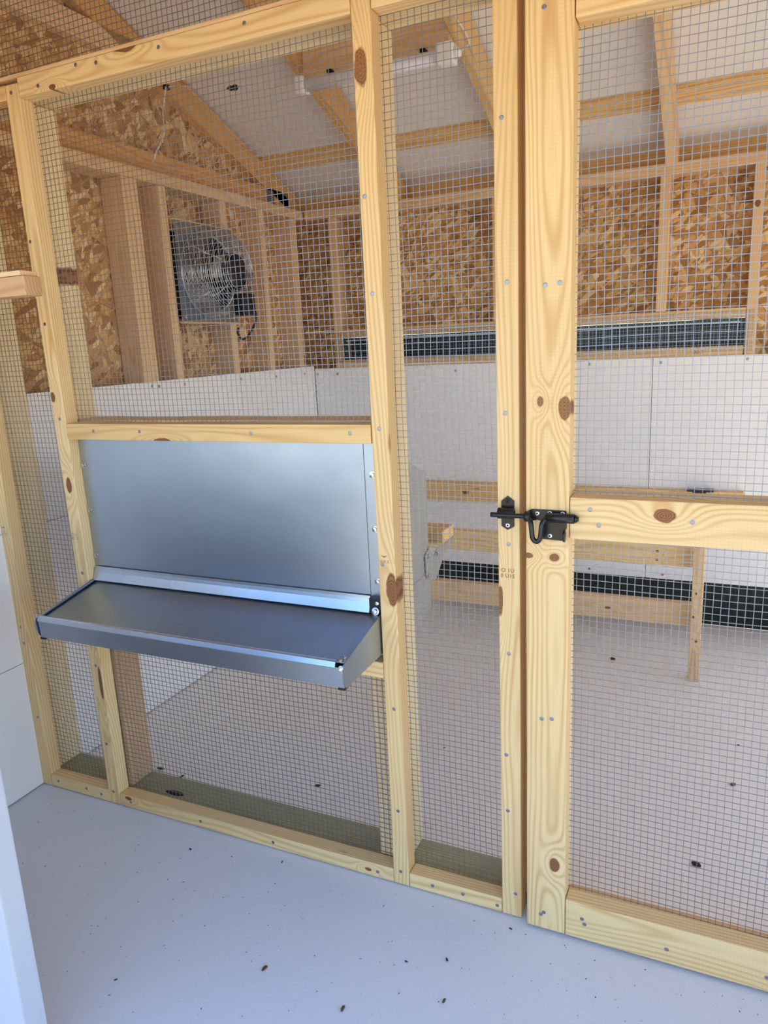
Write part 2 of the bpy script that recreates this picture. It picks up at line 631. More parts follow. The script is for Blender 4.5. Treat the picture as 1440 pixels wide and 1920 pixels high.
# white lap panels over the lower studs, three courses
for (z0, z1) in ((0.004, 0.3735), (0.3755, 0.7405), (0.7425, 1.099)):
    for (y0, y1) in ((YF + 0.002, 1.1292), (1.1312, 1.7195)):
        box('wall_panel', wl, (XL + 0.0005, XL + 0.0065, y0, y1, z0, z1), WHITE, 0.0008)
for (y, z) in ((0.635, 1.085), (0.668, 1.082), (0.80, 1.080), (1.139, 1.076), (1.393, 1.071), (1.629, 1.068)):
    disc('panel_screw', wl, XL + 0.0065, y, z, (1, 0, 0), 0.0055, NAIL)
# gable truss: bottom chord, collar tie, rafters, all against the end wall
tx0, tx1 = -1.810, -1.773
board('truss_chord', wl, (tx0, tx1, -0.89, 1.70, 1.769, 1.845), 'y', ORANGE)
board('collar_tie', wl, (tx0, tx1, -0.20, 1.06, 2.104, 2.172), 'y', SPRUCE)
bm = box_bm(0.075, 0.10, 0.0015)
gp = box('gusset_plate', wl, (tx1, tx1 + 0.0015, 1.515, 1.575, 1.775, 1.835), plain('grey_gusset', (128, 130, 128), 0.6, 0.7))

# ------------------------------------------------------------------ back wall
wb = box('wall_back', None, (-1.83, XR + 0.11, 1.832, 1.845, 0.215, 1.12), WHITE)
setprops(wb, kind='structure')
# openings: vent z 1.12..1.217 and clean-out z .012..0.21, x range below
VX0, VX1, VZ0, VZ1 = -1.567, 0.067, 1.121, 1.218
LX0, LX1, LZ0, LZ1 = -1.25, 1.0, 0.012, 0.211
board('bottom_plate', wb, (XL, LX0 - 0.001, YB + 0.001, YB + 0.087, 0.001, 0.036), 'x', SPRUCE, bevel=0.001)
board('bottom_plate', wb, (LX1 + 0.001, XR, YB + 0.001, YB + 0.087, 0.001, 0.036), 'x', SPRUCE, bevel=0.001)
board('top_plate', wb, (-1.72, XR, YB, YB + 0.089, 1.730, 1.768), 'x', SPRUCE)
sx = [-1.605, -0.238, 0.070]
board('stud', wb, (-1.605, -1.569, YB, YB + 0.089, 0.22, 1.7295), 'z', SPRUCE)
board('stud', wb, (0.069, 0.103, YB, YB + 0.089, 0.22, 1.7295), 'z', SPRUCE, knots=((0.083, 1.60, 0.014, 0.010),))
for x in (0.64, 1.22, 1.71):
    board('stud', wb, (x, x + 0.038, YB, YB + 0.089, 0.22, 1.7295), 'z', SPRUCE)
for x in (-1.43, -0.865, -0.238):
    board('cripple_stud', wb, (x, x + 0.036, YB, YB + 0.089, 1.2535, 1.7295), 'z', SPRUCE)
board('vent_header', wb, (-1.568, 0.068, YB, YB + 0.089, 1.2185, 1.2530), 'x', SPRUCE)
vs = board('vent_sill', wb, (-1.568, 0.066, YB, YB + 0.089, 1.085, 1.1205), 'x', SPRUCE)
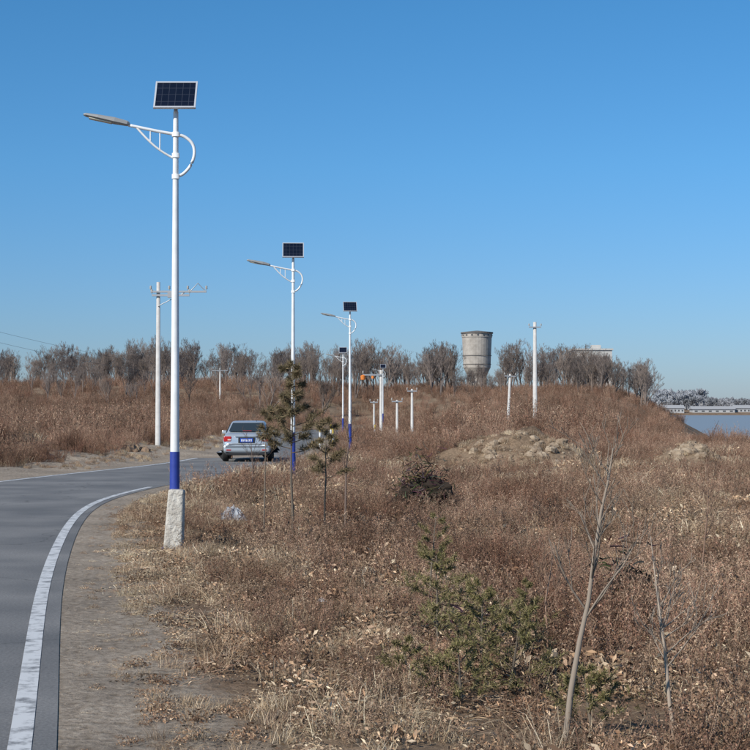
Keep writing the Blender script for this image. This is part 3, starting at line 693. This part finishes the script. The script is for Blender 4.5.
# bare saplings
def sapling(pts,rad,brs,bark=(.32,.26,.205),seed=1,bl=1.,br=.4):
    random.seed(seed); p0=Vector(pts[0]); e=empty('bare_sapling',p0); mb=MB(); q=[Vector(p)-p0 for p in pts]
    n=len(q); mb.tube(q,[rad*(1-.8*i/(n-1)) for i in range(n)],9,bark)
    for i in range(brs):
        t=random.uniform(.22,.95)*(n-1); a=int(t); pp=q[a].lerp(q[min(a+1,n-1)],t-a)
        az=random.uniform(0,6.28); d=Vector((math.cos(az),math.sin(az)*.8,random.uniform(.7,1.6))).normalized()
        grow(mb,pp,d,bl*random.uniform(.3,.75)*(1.1-t/(n-1)*.6),rad*br*(1.1-t/(n-1)*.7),1,3,(0,3,3),tuple(c*.8 for c in bark),.2,.5,.0020)
    mb.obj('trunk_and_branches',[M_tree],e,True)
def pp(px,py,d): return (PX(px,d),d,PZ(py,d))
d=8.6; g=T(PX(562,d),d)
sapling([(PX(563,d),d,g-.05),pp(570,690,d),pp(579,640,d),pp(588,600,d),pp(593,560,d),pp(601,510,d),pp(608,480,d),pp(613,448,d)],.020,15,seed=3,bl=.9,br=.42)
d=9.2; g=T(PX(672,d),d)
sapling([(PX(674,d),d,g-.05),pp(668,700,d),pp(664,650,d),pp(660,620,d),pp(656,590,d),pp(650,536,d)],.015,13,seed=8,bl=.72,br=.45)
d=26; sapling([(PX(345,d),d,T(PX(345,d),d)-.05),pp(346,470,d),pp(349,440,d),pp(347,415,d)],.02,10,(.15,.11,.09),seed=9)
d=33; sapling([(PX(252,d),d,T(PX(252,d),d)-.05),pp(253,470,d),pp(251,440,d)],.02,8,(.15,.11,.09),seed=10)
d=16; sapling([(PX(700,d),d,T(PX(700,d),d)-.05),pp(702,560,d),pp(708,500,d),pp(706,455,d)],.012,9,(.22,.14,.10),seed=12)
d=12; sapling([(PX(548,d),d,T(PX(548,d),d)-.05),pp(545,600,d),pp(552,560,d),pp(548,530,d)],.010,8,(.26,.17,.12),seed=14,bl=.7)
# ------------------------------------------------------------ rocks, brush, litter
def rock(mb,c,r,sq=.7):
    b=len(mb.v); N=8;K=6
    for i in range(K+1):
        th=math.pi*i/K
        for j in range(N):
            a=2*math.pi*j/N; k=r*(1+.5*(random.random()-.5))
            mb.v.append((c[0]+k*math.sin(th)*math.cos(a),c[1]+k*math.sin(th)*math.sin(a)*.9,c[2]+k*math.cos(th)*sq)); mb.c.append((1,1,1))
    for i in range(K):
        for j in range(N): mb.f.append((b+i*N+j,b+i*N+(j+1)%N,b+(i+1)*N+(j+1)%N,b+(i+1)*N+j)); mb.m.append(0)
M_rock=mat('tan_rock',(.20,.145,.10),.95,c2=(.38,.30,.215),scale=3,bump=.6,bscale=14,spec=.1); M_rockb=mat('brown_clod',(.18,.12,.08),.95,c2=(.28,.2,.14),scale=4,bump=.6,bscale=14,spec=.1)
random.seed(31)
for nm,cx,cy,wx,wy,n,r0,r1,m in (('earth_rock_heap',5.3,52.8,3.8,1.8,120,.04,.24,M_rock),('earth_rock_heap',10.8,51.2,1.2,1.0,34,.05,.26,M_rock),('earth_mound_rocks',-13.0,50.5,1.6,1.0,45,.12,.38,M_rockb),('earth_mound_rocks',-9.7,58,1.2,1.,26,.1,.3,M_rockb),('scattered_stones',-1.7,25,2.2,7,26,.03,.08,M_rock)):
    mb=MB()
    for i in range(n):
        x=cx+random.gauss(0,wx*.5); y=cy+random.gauss(0,wy*.5); r=r0+(r1-r0)*random.random()**1.8
        if x<er(y)+1 and x>el(y)-.3: continue
        rock(mb,(x,y,T(x,y)+r*.1),r)
    mb.obj(nm,[m])
def brush(px,d,w,h,n,dark,core=False):
    X=PX(px,d); e=empty('brushwood_pile',(X,d,T(X,d))); mb=MB()
    if core: 
        for q in range(12): rock(mb,(random.gauss(0,w*.22),random.gauss(0,w*.15),h*random.uniform(.1,.7)),w*random.uniform(.16,.26),.9)
        mb.c=[tuple(c*.45 for c in dark)]*len(mb.v)
    for i in range(n):
        p=Vector((random.gauss(0,w*.23),random.gauss(0,w*.23),abs(random.gauss(0,h*.42)))); L=random.uniform(.12,.32)*w
        u=rv(); u.z*=.6; mb.tube([p-u*L*.5,p+rv()*.03,p+u*L*.5],[.010,.009,.004],3,tuple(c*random.uniform(.6,1.5) for c in dark))
    mb.obj('branches',[M_tree],e)
brush(421,30,1.0,1.05,1800,(.095,.07,.052),True); brush(622,14.5,.6,.6,500,(.05,.038,.03),True); brush(455,12.4,.7,.3,260,(.07,.05,.04))
random.seed(41)
M_plas=mat('white_plastic',(.38,.40,.42),.4,c2=(.26,.27,.30),scale=5)
def sheet(px,d,w,h):
    X=PX(px,d); z0=T(X,d)+.07; N=14; V=[];Fc=[]
    for i in range(N):
        for j in range(N):
            u=i/(N-1)-.5; v=j/(N-1)-.5; r=1-.3*random.random()
            V.append((u*w*r,v*w*.6*r,h*max(0,1-4*(u*u+v*v))*random.uniform(.3,1.2)))
    for i in range(N-1):
        for j in range(N-1): q=i*N+j; Fc.append((q,q+1,q+N+1,q+N))
    o=obj('discarded_plastic_sheet',V,Fc,M_plas); o.location=(X,d,z0)
sheet(233,26,.62,.24); sheet(322,14,.10,.04)
# ------------------------------------------------------------ light, sky, camera
el_s=math.radians(35); az=math.radians(222)
D=Vector((math.sin(az)*math.cos(el_s),math.cos(az)*math.cos(el_s),math.sin(el_s)))
sl_=bpy.data.lights.new('sun','SUN'); sl_.energy=5.0; sl_.angle=math.radians(.5); sl_.color=(1,.95,.87)
so=link(bpy.data.objects.new('sun',sl_)); so.rotation_euler=D.to_track_quat('Z','Y').to_euler(); so.location=D*50
w=bpy.data.worlds.new('World'); S.world=w; w.use_nodes=True; nt=w.node_tree
sk=nt.nodes.new('ShaderNodeTexSky'); sk.sky_type='NISHITA'; sk.sun_disc=False; sk.sun_elevation=el_s; sk.sun_rotation=az
sk.air_density=1.0; sk.dust_density=.4; sk.ozone_density=2.5; sk.altitude=300
tc=nt.nodes.new('ShaderNodeTexCoord'); sx=nt.nodes.new('ShaderNodeSeparateXYZ'); nt.links.new(tc.outputs['Generated'],sx.inputs[0])
cr=nt.nodes.new('ShaderNodeValToRGB'); nt.links.new(sx.outputs['Z'],cr.inputs['Fac'])
E=cr.color_ramp.elements; E[0].position=0.; E[0].color=(.55,.68,1.02,1); E[1].position=.26; E[1].color=(.42,.96,1.30,1)
q=E.new(.08); q.color=(.52,.80,1.15,1); q=E.new(.16); q.color=(.47,.92,1.27,1)
vm=nt.nodes.new('ShaderNodeVectorMath'); vm.operation='MULTIPLY'; nt.links.new(sk.outputs[0],vm.inputs[0]); nt.links.new(cr.outputs['Color'],vm.inputs[1])
nt.links.new(vm.outputs['Vector'],nt.nodes['Background'].inputs[0]); nt.nodes['Background'].inputs[1].default_value=.09
cam=bpy.data.cameras.new('camera'); cam.sensor_width=36; cam.lens=F/750*36; cam.clip_end=12000; cam.clip_start=.1
co=link(bpy.data.objects.new('camera',cam)); co.location=(0,0,CH); co.rotation_euler=(math.radians(90)+math.atan(35/F),0,0); S.camera=co
S.view_settings.view_transform='Standard'; S.view_settings.look='None'; S.view_settings.exposure=0
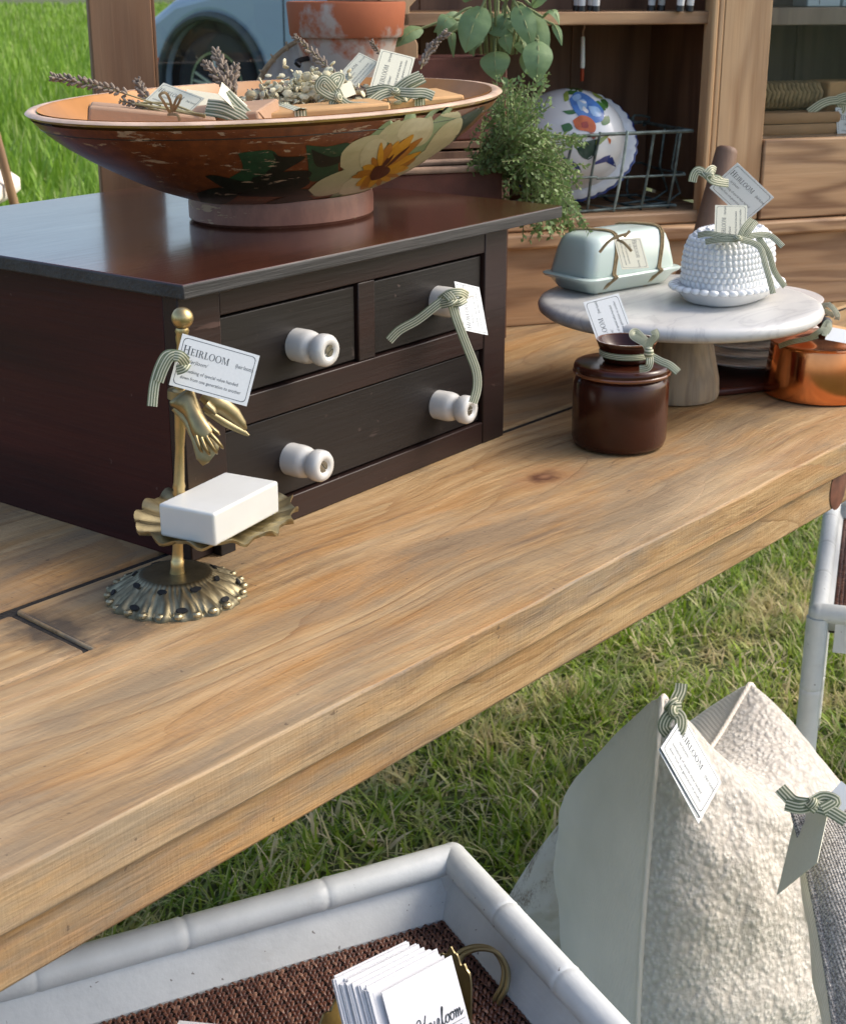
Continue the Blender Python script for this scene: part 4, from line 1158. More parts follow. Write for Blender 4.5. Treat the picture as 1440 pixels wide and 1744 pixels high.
make_tag('white tag reading heirloom set diagonally beside the wooden handle', PX(1255, 277, t + .01), PX(1318, 337, t + .02), PX(1207, 320, t),
         ribbons=([(1232, 312, t - .02), (1222, 305, t - .03), (1208, 302, t - .03)], [(1206, 300, t - .03), (1190, 290, t - .03), (1182, 296, t - .03), (1178, 310, t - .03)],
                  [(1204, 296, t - .035), (1212, 288, t - .03), (1218, 292, t - .02)], [(1198, 290, t - .03), (1206, 300, t - .036), (1216, 308, t - .034), (1240, 312, t - .02)]), rw=.013, loops=((1207, 300, t - .034, .008),))

# ------------------------------------------------------------------ brown crock
CK = Vector((.632, -.1405, T))
ck = thing('brown_crock', 'glossy dark brown stoneware crock with lid in front of the cake stand', 'crock', CK)
MB().lathe([(0, .001), (.052, .001), (.0585, .004), (.061, .012), (.0615, .05), (.0612, .085), (.0585, .091), (.056, .094), (.0595, .0965), (0, .0965)], 80).build('body', m['crock'], ck, ang=50)
q = MB().lathe([(0, .097), (.0595, .097), (.0618, .0995), (.0618, .1045), (.0600, .1085), (.056, .1098), (.03, .1105), (0, .111)], 80)
q.build('lid', m['crock'], ck, ang=50)
MB().lathe([(.0612, .0958), (.0628, .0975), (.0628, .0995), (.0612, .1008)], 80, cap0=False, cap1=False).build('lid_rim', m['crock_rim'], ck, ang=60)
sbp = PX(1072, 604, 1.915); sbc = Vector((CK.x + .002, CK.y - .004, T + .1112))
sbw = thing('sauce_bowl', 'tiny glossy brown bowl with ribbon sitting on the crock lid', 'bowl', sbc)
MB().lathe([(0, 0), (.026, 0), (.029, .002), (.0325, .012), (.0365, .022), (.0378, .0255), (.0372, .0275), (.0350, .0270), (.031, .018), (.022, .008), (0, .006)], 56).build('bowl_body', m['crock'], sbw, ang=50)
MB().lathe([(.0360, .0262), (.0384, .0262), (.0382, .0281), (.0362, .0281), (.0360, .0262)], 56, cap0=False, cap1=False).build('rim', m['crock_rim'], sbw, ang=80)
pts = [Vector((math.cos(a) * .0345, math.sin(a) * .0345, .0125)) for a in [2 * PI * i / 24 for i in range(25)]]
q = MB(); q.ribbon(pts, .009, [Vector((p.x, p.y, 0)).normalized() for p in pts], n=2); q.build('ribbon', m['ribbon'], sbw, ang=80)
t = 1.846
ribbons_on(sbw, [[(1104, 600, t), (1098, 585, t - .004), (1078, 572, t), (1082, 565, t + .006), (1098, 580, t - .004)], [(1103, 602, t - .004), (1106, 585, t - .006), (1116, 572, t - .008), (1112, 562, t - .006)],
                 [(1104, 604, t - .006), (1124, 615, t - .012), (1140, 622, t - .014), (1154, 634, t - .014)], [(1104, 602, t - .008), (1106, 615, t - .012), (1102, 626, t - .012), (1088, 628, t - .008)]], .0095)
q = MB(); q.blob(inv(sbw) @ PX(1104, 601, t - .008), .006, .006, .008, 14, 12, uv=True); q.build('knot', m['ribbon'], sbw)
t = 1.943
make_tag('white tag standing upright behind the tiny bowl on the crock', PX(1025, 606, t), PX(992, 514, t + .03), PX(1086, 590, t + .002), ribbons=())

# ------------------------------------------------------------------ plates on a dark red board, copper pot
PC = Vector((1.105, -.098, T))
bd = thing('red_board', 'dark red wooden board under the stack of plates', 'board', (PC.x - .03, PC.y + .01, T), -.55)
MB().box(-.15, .16, -.125, .12, .0005, .012).build('board', m['redboard'], bd, bevel=.004)
ptp = D.objects
plate_me = None
for i in range(7):
    nm = ['lowest', 'second lowest', 'third lowest', 'middle', 'third highest', 'second highest', 'top'][i]
    po = None
    if plate_me is None:
        q = MB().lathe([(0, .001), (.05, .001), (.056, .0), (.058, .003), (.075, .006), (.100, .0125), (.1055, .0145), (.1062, .0165), (.1045, .0175), (.076, .010), (.055, .0065), (0, .006)], 80)
        po = q.build('plate', m['plate'], None, ang=50); plate_me = po.data
    else:
        po = D.objects.new('plate', plate_me); COL.objects.link(po)
    po.location = (PC.x + .002 * math.sin(i * 2.1), PC.y + .002 * math.cos(i * 1.7), T + .0125 + i * .0142)
    tag(po, f'white plate in the stack behind the copper pot, {nm} of the stack', 'plate', 'stacked white plates')
t = 2.30
make_tag('tan kraft tag tied over the top plate behind the copper pot', PX(1412, 552, t), PX(1450, 560, t), PX(1418, 582, t - .02), paper='kraft2', print_=False, mat='ribbon',
         ribbons=([(1395, 522, t), (1412, 520, t - .004), (1425, 535, t - .01), (1424, 545, t - .01)], [(1393, 524, t + .004), (1405, 530, t), (1420, 538, t - .006)], [(1425, 540, t - .012), (1420, 528, t - .01), (1408, 516, t)]), rw=.008)
CP = Vector((1.030, -.246, T))
cp = thing('copper_pot', 'small shiny copper pot with lid at the right edge of the table', 'pot', CP)
MB().lathe([(0, .0005), (.074, .0005), (.0785, .003), (.079, .008), (.0725, .0735), (.0715, .0765), (.069, .0765), (0, .0765)], 96).build('body', m['copper'], cp, ang=45)
MB().lathe([(.060, .0768), (.0735, .0768), (.0745, .0785), (.0735, .0805), (.066, .0815), (.060, .084), (.03, .0905), (0, .0925)], 96).build('lid', m['copper'], cp, ang=45)
MB().lathe([(0, .0925), (.006, .0925), (.006, .098), (.011, .102), (.012, .107), (.008, .112), (.0, .114)], 24).build('lid_knob', m['black'], cp)
t = 2.115
make_tag('white tag tied to the black knob of the copper pot lid', PX(1408, 556, t), PX(1462, 566, t), PX(1404, 578, t - .02), print_=False,
         ribbons=([(1325, 590, t + .03), (1345, 583, t), (1370, 578, t - .01), (1392, 572, t - .015)], [(1380, 576, t - .015), (1392, 566, t - .02), (1404, 562, t - .018), (1402, 572, t - .02)], [(1404, 570, t - .015), (1412, 556, t - .01), (1408, 548, t - .006), (1400, 560, t - .01)]), rw=.0075)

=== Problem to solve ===
Your task is to quote exactly the lines beginning with the one that contains "Continue the Blender" and ending with the one that contains "[(1204, 296, t", with nothing left out or added.

=== Exercise result ===
Continue the Blender Python script for this scene: part 4, from line 1158. More parts follow. Write for Blender 4.5. Treat the picture as 1440 pixels wide and 1744 pixels high.
make_tag('white tag reading heirloom set diagonally beside the wooden handle', PX(1255, 277, t + .01), PX(1318, 337, t + .02), PX(1207, 320, t),
         ribbons=([(1232, 312, t - .02), (1222, 305, t - .03), (1208, 302, t - .03)], [(1206, 300, t - .03), (1190, 290, t - .03), (1182, 296, t - .03), (1178, 310, t - .03)],
                  [(1204, 296, t - .035), (1212, 288, t - .03), (1218, 292, t - .02)], [(1198, 290, t - .03), (1206, 300, t - .036), (1216, 308, t - .034), (1240, 312, t - .02)]), rw=.013, loops=((1207, 300, t - .034, .008),))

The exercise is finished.